Check each line of the material. Copy those containing "this".

* [DATA TO USE]:
┄┄┄┄┄┄

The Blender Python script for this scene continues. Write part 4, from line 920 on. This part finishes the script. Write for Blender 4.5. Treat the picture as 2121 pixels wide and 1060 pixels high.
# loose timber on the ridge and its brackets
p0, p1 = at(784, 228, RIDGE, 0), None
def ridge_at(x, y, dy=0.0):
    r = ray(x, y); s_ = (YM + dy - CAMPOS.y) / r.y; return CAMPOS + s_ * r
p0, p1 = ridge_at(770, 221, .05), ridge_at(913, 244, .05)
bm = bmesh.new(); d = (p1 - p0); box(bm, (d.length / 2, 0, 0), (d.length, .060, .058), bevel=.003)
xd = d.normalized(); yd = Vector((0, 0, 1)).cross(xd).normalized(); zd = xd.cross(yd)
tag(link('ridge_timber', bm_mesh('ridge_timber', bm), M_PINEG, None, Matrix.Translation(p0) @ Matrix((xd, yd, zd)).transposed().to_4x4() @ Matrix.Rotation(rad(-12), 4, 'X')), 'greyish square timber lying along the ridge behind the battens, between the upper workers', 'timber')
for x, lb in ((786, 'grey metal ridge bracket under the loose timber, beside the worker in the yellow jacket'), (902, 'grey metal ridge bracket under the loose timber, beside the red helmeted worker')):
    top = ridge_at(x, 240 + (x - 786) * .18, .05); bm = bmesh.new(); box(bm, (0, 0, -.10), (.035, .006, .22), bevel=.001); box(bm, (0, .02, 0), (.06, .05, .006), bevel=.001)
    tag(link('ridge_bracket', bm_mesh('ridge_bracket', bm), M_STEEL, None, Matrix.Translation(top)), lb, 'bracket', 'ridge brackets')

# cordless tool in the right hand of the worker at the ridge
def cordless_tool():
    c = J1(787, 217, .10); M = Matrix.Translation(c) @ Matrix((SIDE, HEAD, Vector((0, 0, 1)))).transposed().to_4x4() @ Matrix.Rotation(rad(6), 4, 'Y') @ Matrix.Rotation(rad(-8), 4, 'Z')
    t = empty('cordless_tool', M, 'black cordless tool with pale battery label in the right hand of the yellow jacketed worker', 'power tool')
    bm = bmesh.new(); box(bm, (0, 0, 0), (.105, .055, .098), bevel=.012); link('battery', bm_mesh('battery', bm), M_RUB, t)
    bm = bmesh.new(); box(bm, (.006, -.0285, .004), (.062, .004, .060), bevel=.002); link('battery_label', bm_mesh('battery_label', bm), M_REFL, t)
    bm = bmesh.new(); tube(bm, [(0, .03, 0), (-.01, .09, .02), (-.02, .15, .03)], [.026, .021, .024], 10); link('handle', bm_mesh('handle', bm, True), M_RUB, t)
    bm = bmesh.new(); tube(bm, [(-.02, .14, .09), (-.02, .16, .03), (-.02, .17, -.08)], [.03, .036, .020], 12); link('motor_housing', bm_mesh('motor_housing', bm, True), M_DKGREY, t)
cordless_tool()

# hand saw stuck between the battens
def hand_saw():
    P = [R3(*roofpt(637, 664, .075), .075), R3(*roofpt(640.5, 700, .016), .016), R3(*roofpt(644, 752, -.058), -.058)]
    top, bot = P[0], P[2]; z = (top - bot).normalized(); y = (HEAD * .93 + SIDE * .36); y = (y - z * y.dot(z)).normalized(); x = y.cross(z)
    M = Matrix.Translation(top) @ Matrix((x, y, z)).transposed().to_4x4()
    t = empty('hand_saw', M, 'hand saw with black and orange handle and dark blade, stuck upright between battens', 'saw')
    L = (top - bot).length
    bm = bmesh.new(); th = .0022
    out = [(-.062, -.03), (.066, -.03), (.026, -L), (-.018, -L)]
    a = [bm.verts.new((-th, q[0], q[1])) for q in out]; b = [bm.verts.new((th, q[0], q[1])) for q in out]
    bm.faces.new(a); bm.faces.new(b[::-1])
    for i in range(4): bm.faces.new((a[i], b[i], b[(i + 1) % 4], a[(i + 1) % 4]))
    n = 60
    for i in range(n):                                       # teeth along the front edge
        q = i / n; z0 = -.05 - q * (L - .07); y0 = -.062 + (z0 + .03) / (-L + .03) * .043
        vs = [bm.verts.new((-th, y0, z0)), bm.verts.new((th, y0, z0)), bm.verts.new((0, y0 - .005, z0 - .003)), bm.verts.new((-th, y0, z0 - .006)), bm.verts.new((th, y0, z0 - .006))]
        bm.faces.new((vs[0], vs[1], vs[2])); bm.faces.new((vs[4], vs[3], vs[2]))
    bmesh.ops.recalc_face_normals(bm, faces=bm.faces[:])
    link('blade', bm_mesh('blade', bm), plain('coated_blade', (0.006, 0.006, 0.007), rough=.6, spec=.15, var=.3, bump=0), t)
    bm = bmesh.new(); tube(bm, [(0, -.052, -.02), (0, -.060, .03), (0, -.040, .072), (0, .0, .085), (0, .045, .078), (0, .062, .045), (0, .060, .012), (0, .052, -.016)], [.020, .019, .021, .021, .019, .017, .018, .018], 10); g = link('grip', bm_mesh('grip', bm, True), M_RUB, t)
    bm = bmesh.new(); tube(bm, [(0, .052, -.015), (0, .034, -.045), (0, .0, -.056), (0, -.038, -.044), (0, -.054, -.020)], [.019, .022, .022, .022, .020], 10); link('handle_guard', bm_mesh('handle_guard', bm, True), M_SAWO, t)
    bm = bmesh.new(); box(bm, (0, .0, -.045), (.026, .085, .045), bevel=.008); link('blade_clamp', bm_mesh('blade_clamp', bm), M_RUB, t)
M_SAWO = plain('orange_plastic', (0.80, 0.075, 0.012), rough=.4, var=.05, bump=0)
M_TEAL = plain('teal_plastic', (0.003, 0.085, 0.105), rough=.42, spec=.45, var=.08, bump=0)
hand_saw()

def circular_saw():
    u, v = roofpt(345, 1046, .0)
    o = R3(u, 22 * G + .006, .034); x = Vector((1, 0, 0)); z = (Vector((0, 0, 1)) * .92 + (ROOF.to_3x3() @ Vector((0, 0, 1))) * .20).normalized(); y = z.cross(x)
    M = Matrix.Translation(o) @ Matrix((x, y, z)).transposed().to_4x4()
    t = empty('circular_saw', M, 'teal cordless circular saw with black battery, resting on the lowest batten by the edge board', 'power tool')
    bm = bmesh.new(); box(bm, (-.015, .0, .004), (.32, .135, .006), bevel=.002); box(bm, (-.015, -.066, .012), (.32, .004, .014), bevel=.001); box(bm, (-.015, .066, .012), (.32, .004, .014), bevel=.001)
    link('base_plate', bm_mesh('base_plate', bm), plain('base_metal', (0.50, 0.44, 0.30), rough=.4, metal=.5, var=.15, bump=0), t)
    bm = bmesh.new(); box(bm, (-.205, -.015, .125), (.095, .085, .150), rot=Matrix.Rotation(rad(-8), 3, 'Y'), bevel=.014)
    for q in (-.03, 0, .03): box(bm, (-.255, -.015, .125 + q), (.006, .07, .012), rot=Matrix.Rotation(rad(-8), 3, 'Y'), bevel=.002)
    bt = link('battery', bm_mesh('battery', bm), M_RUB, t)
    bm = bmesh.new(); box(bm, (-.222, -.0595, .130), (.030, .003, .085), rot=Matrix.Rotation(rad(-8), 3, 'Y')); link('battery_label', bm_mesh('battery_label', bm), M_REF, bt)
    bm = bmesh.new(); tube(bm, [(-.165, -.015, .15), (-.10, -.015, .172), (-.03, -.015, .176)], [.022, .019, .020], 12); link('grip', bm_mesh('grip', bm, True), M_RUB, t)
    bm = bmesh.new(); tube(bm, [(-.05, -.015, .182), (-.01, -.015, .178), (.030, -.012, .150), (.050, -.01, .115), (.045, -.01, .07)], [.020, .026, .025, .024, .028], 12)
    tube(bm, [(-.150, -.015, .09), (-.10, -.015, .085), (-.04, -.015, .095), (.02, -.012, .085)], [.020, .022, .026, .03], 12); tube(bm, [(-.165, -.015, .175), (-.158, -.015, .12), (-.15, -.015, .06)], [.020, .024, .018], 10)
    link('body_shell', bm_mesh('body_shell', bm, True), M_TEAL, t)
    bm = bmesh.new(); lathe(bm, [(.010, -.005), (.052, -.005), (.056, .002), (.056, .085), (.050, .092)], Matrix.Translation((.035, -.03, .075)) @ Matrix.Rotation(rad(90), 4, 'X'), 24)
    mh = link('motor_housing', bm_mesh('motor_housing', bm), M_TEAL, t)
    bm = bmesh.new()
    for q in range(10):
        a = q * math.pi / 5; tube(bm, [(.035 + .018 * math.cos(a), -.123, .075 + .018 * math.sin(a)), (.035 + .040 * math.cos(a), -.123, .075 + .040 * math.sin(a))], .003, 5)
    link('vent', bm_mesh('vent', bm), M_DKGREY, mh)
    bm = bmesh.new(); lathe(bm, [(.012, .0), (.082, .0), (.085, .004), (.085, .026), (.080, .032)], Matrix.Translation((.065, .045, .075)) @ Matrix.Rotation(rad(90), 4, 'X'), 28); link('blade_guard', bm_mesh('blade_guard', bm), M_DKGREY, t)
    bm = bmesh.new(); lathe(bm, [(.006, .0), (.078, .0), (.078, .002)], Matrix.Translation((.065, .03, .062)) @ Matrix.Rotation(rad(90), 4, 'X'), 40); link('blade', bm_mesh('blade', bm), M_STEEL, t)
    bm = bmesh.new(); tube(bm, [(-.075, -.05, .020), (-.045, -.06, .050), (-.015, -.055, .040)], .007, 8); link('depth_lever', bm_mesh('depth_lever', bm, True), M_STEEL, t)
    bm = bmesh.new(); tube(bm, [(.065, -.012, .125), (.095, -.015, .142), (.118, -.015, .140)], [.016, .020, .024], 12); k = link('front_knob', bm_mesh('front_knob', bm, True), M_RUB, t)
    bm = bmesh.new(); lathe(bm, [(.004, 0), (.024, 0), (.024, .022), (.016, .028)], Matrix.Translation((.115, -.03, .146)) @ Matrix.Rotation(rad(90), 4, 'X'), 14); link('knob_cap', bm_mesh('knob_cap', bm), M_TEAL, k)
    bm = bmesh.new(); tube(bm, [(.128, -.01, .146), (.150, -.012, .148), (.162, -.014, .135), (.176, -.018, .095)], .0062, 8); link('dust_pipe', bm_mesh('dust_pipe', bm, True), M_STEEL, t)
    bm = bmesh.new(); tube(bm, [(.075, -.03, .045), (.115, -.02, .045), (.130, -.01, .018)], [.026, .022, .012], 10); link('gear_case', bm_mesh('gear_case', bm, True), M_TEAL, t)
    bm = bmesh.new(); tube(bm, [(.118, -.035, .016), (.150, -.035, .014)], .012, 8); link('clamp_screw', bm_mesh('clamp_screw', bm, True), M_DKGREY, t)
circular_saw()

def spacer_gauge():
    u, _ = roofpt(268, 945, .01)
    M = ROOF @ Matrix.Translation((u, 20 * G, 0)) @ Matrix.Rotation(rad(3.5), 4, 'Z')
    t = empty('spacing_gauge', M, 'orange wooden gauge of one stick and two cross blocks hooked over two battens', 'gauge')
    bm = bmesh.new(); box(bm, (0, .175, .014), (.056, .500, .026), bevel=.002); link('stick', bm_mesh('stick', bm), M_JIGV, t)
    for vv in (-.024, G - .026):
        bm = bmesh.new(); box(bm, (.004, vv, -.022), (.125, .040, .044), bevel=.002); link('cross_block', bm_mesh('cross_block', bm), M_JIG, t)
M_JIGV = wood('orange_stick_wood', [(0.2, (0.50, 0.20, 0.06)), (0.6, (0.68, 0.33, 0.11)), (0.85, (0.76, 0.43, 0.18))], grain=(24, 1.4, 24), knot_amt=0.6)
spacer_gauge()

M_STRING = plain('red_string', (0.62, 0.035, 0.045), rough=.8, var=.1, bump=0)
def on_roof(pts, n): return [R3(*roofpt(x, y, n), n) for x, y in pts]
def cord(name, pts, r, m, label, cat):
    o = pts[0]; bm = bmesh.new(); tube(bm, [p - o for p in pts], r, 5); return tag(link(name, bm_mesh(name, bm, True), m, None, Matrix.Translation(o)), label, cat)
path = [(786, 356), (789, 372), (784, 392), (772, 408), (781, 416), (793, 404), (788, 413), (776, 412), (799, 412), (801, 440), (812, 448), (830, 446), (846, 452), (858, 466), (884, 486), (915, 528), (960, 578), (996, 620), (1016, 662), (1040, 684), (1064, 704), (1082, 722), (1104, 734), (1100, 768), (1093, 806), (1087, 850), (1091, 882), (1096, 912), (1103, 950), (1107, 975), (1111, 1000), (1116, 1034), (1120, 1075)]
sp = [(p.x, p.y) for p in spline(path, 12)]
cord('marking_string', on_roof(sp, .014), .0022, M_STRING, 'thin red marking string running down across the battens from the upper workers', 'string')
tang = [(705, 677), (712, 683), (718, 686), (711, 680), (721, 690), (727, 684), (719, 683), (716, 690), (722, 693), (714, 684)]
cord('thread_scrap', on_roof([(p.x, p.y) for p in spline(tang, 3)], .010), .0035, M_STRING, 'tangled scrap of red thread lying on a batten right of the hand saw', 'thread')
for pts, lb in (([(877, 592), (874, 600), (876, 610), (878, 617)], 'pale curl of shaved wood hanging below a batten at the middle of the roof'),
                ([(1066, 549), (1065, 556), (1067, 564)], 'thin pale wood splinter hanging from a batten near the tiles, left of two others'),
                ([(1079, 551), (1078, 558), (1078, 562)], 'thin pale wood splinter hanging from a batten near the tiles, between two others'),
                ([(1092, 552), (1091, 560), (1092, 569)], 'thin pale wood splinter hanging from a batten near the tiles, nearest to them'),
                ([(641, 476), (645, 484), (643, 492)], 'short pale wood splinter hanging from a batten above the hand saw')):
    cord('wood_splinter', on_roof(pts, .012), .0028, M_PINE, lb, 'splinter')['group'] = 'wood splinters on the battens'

┄┄┄┄┄┄

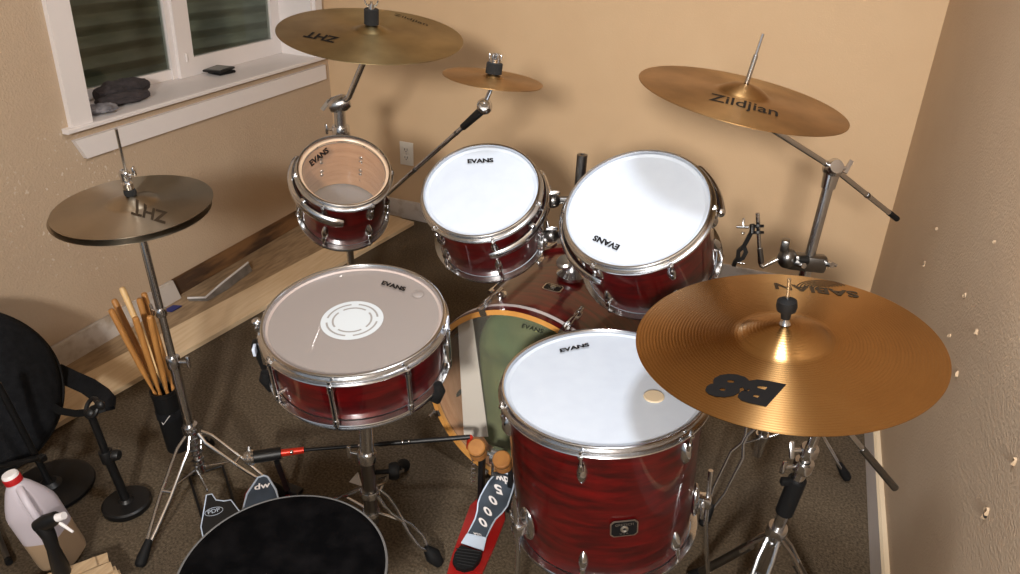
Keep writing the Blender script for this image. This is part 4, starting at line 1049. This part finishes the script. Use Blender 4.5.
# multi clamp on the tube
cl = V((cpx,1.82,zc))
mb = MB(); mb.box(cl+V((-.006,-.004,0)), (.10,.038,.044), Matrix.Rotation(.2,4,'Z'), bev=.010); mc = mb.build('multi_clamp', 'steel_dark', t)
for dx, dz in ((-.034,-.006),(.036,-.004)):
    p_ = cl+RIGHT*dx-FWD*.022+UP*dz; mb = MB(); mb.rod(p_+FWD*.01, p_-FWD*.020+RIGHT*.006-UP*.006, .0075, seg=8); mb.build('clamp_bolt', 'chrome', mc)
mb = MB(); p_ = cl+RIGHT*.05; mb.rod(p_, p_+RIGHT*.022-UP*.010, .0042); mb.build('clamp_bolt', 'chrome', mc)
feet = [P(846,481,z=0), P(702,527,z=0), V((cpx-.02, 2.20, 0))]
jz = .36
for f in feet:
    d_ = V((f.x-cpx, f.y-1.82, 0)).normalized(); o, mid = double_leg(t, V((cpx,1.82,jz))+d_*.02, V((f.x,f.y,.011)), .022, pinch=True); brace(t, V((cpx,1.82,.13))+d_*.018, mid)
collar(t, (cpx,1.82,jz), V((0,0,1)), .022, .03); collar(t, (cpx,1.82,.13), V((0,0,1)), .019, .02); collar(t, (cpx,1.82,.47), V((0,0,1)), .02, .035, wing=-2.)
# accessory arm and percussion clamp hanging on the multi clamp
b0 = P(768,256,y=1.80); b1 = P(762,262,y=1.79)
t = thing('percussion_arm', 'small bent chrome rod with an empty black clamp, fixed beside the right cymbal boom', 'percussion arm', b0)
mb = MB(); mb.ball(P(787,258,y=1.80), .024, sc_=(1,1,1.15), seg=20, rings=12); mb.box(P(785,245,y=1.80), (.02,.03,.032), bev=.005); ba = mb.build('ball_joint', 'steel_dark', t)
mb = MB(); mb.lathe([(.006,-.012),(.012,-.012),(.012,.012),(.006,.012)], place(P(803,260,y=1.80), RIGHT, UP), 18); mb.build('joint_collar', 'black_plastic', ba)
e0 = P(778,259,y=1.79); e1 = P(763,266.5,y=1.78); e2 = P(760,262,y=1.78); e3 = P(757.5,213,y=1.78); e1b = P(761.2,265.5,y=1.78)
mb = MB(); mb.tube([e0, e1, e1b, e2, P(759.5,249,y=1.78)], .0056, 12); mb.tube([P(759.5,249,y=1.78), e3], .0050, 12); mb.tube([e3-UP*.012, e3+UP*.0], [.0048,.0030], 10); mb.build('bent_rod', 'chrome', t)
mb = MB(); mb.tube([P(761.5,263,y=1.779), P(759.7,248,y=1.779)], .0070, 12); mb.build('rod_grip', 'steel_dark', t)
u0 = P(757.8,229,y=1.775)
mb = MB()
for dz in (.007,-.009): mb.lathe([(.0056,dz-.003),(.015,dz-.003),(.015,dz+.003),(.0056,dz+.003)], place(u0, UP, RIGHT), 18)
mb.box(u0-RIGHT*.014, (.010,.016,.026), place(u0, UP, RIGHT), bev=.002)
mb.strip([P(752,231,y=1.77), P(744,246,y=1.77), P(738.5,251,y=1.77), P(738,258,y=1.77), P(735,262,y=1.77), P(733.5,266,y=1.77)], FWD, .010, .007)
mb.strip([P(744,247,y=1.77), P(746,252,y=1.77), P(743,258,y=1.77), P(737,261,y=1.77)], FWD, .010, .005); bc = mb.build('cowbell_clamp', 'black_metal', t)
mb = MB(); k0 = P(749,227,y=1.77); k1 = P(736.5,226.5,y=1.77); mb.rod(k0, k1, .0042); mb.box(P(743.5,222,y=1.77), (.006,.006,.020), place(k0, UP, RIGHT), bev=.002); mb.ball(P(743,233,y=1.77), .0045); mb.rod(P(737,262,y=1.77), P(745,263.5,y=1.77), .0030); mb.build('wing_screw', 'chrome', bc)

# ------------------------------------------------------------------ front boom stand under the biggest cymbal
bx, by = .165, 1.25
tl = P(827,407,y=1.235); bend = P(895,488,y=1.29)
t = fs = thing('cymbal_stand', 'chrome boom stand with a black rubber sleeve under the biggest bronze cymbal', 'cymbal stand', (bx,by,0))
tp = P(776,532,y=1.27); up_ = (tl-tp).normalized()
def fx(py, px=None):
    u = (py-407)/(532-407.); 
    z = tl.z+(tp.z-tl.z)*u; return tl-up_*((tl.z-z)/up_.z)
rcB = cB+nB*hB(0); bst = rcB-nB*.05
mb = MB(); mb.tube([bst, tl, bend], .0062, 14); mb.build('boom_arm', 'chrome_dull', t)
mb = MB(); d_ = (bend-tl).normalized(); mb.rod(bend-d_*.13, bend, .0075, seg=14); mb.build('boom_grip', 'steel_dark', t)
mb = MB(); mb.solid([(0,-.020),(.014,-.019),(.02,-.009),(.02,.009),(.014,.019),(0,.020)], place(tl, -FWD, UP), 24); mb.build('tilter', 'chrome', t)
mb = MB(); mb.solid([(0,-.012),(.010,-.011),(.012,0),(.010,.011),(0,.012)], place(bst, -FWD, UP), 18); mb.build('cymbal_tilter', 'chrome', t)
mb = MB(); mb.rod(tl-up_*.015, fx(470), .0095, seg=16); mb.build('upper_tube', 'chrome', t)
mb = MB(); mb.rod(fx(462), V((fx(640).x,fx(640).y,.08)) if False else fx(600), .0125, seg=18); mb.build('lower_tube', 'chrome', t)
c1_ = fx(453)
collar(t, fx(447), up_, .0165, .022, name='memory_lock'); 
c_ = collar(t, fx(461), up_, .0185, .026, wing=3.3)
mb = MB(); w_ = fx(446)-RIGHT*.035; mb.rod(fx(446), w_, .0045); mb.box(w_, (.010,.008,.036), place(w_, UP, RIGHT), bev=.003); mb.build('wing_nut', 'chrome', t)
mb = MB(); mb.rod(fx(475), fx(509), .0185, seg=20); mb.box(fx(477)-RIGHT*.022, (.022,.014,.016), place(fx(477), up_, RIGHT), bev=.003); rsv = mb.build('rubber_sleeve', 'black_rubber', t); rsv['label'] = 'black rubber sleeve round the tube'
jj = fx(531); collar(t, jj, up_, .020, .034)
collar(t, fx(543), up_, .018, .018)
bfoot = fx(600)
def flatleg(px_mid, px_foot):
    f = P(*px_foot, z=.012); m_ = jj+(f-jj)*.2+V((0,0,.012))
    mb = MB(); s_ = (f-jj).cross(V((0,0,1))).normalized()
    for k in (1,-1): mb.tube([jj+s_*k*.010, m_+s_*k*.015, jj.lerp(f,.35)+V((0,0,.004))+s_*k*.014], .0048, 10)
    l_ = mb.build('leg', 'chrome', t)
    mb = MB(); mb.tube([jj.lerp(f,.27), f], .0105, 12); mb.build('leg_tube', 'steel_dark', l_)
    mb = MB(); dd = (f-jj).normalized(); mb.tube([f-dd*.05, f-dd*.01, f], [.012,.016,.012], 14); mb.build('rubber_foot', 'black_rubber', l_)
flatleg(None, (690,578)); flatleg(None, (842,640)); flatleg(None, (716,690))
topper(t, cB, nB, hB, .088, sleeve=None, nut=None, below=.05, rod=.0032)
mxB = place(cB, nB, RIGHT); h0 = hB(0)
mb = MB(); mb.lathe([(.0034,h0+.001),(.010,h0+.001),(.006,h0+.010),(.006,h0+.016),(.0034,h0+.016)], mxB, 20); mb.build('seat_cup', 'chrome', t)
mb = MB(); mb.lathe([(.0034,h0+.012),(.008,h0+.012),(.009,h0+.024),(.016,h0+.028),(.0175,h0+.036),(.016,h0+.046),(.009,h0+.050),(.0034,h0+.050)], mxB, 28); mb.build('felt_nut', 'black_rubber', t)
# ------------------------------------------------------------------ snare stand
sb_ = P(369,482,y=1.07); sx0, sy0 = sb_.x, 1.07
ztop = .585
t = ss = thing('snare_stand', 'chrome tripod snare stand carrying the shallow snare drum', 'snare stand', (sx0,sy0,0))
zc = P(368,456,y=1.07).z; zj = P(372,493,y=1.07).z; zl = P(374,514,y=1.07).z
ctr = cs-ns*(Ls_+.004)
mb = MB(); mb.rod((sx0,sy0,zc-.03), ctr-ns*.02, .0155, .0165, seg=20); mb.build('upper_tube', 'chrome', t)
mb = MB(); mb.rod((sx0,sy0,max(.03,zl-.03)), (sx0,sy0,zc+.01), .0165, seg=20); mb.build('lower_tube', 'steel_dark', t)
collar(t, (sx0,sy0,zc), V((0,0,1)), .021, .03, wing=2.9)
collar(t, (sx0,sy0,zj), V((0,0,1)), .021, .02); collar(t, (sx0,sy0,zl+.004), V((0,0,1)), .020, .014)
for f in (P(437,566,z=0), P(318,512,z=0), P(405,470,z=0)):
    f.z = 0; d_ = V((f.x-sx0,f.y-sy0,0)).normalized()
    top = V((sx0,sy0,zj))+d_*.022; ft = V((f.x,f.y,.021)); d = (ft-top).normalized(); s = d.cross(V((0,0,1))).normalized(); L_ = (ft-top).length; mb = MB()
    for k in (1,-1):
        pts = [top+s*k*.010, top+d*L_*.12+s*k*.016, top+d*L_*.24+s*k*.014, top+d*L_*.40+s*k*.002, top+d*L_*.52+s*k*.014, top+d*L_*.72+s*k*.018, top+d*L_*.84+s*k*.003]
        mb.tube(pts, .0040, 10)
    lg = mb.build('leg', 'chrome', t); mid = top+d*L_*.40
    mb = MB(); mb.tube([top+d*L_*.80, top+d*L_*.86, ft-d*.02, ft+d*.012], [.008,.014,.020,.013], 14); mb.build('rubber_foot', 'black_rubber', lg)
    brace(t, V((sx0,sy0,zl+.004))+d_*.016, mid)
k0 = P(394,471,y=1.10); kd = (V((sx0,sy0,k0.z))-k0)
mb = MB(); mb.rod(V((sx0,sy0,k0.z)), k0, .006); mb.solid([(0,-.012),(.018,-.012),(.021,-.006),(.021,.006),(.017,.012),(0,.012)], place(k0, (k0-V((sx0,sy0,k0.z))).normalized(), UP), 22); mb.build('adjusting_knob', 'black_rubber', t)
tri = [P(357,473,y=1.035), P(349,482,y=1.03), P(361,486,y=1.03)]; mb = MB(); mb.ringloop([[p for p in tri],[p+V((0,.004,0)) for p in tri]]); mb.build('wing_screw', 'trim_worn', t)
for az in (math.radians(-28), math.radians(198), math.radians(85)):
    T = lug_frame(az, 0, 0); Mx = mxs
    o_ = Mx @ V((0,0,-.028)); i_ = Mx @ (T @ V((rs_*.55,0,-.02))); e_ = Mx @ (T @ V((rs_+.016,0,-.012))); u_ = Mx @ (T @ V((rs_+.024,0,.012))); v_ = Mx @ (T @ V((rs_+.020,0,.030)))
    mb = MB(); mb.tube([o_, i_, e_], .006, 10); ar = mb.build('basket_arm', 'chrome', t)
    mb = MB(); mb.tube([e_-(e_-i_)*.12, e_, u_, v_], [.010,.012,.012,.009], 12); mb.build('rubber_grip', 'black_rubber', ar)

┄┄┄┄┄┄

* [EXERCISE RESULT]:
The Blender Python script for this scene continues. Write part 4, from line 920 on. This part finishes the script. Write for Blender 4.5. Treat the picture as 2121 pixels wide and 1060 pixels high.
Keep writing the Blender script for this image. This is part 4, starting at line 1049. This part finishes the script. Use Blender 4.5.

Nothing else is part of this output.